Aside from the garages already mentioned, the city plans to build two others for the project: one underneath the proposed department store, hotel, and office tower on the block of Summer, Locust, Union and Walnut; the other at 11th Street, Western Avenue and World's Fair Park Drive near the Knoxville Museum of Art. This is a total of 4,140 new parking spaces. That doesn't include the two parking garages already planned—the one now being built at Union, Locust and Clinch, and another one at Poplar Street in Maplehurst. With parking and infrastructure developments, the city would spend an estimated $130 million on the project (in addition to $160 million to build the convention center and develop the World's Fair Park).

Altogether, the city hopes to attract or build 285 housing units, 500,000 square feet of office space, 415 hotel rooms, 200,000 square feet of entertainment, 215,000 square feet of retail, and 84,000 square feet of restaurants.

The bulk of the proposed residential development would be behind Market Square along Walnut Street.
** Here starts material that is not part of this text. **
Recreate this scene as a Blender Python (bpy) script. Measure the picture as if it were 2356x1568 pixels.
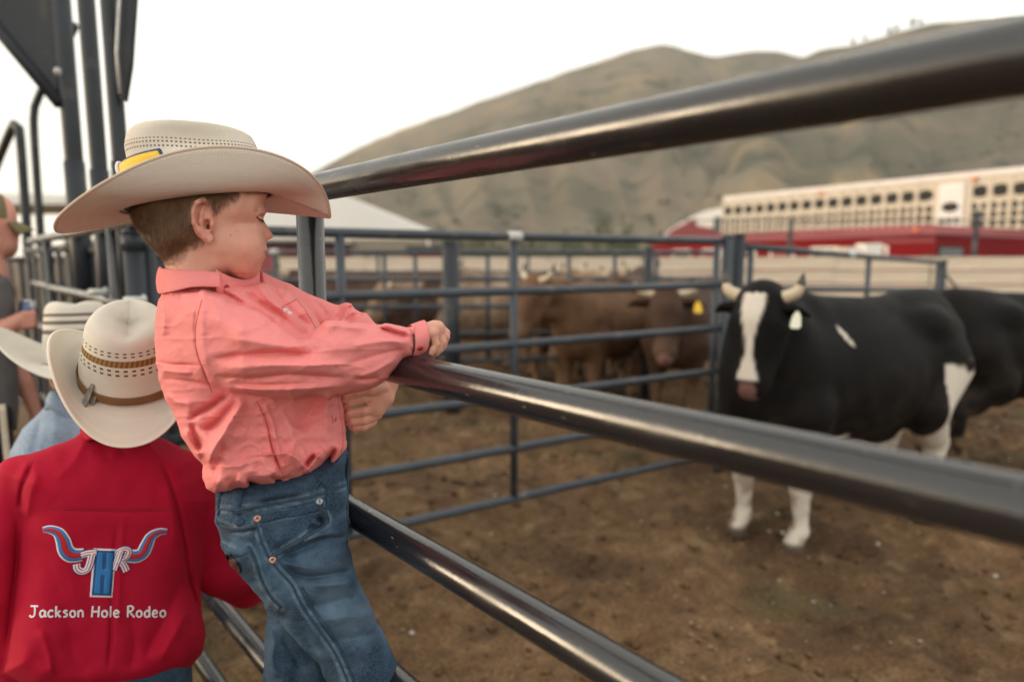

But there is also a proposal to construct 75 upscale "carriage" apartments near the Knoxville Museum of Art and the Candy Factory. The Victorian houses that are already there would be moved, perhaps to vacant lots in Fort Sanders in hopes of revitalizing that neighborhood which has lost so many homes in the past years. Fort Kid playground would also be relocated.

Though addressed in much less detail, the city also hopes to spur development along Jackson Avenue leading from the World's Fair Park to the Old City.

Though this is the vision PBA and Worsham Watkins have for downtown, what it will really be like is open for debate. There are simply too many unanswered questions about Worsham Watkins' plan to really know, including: What the architecture will look like? What stores and restaurants will be in it? Will they be chains or locally owned? Who will control it?

There is already some dissatisfaction with the lack of details in the plan. Although architectural renderings exist for much of it—drawn up by the local firm McCarty Holsapple McCarty—they have been shown only to select private parties and haven't been released publicly.

"What's going to be there?" asks downtown developer and architect Buzz Goss. "They're just not telling us enough. And I happen to know they know these things, they're just choosing not to tell us."

Until these questions are answered, it's hard to predict what the gastroenterologist and other visitors will think of Knoxville.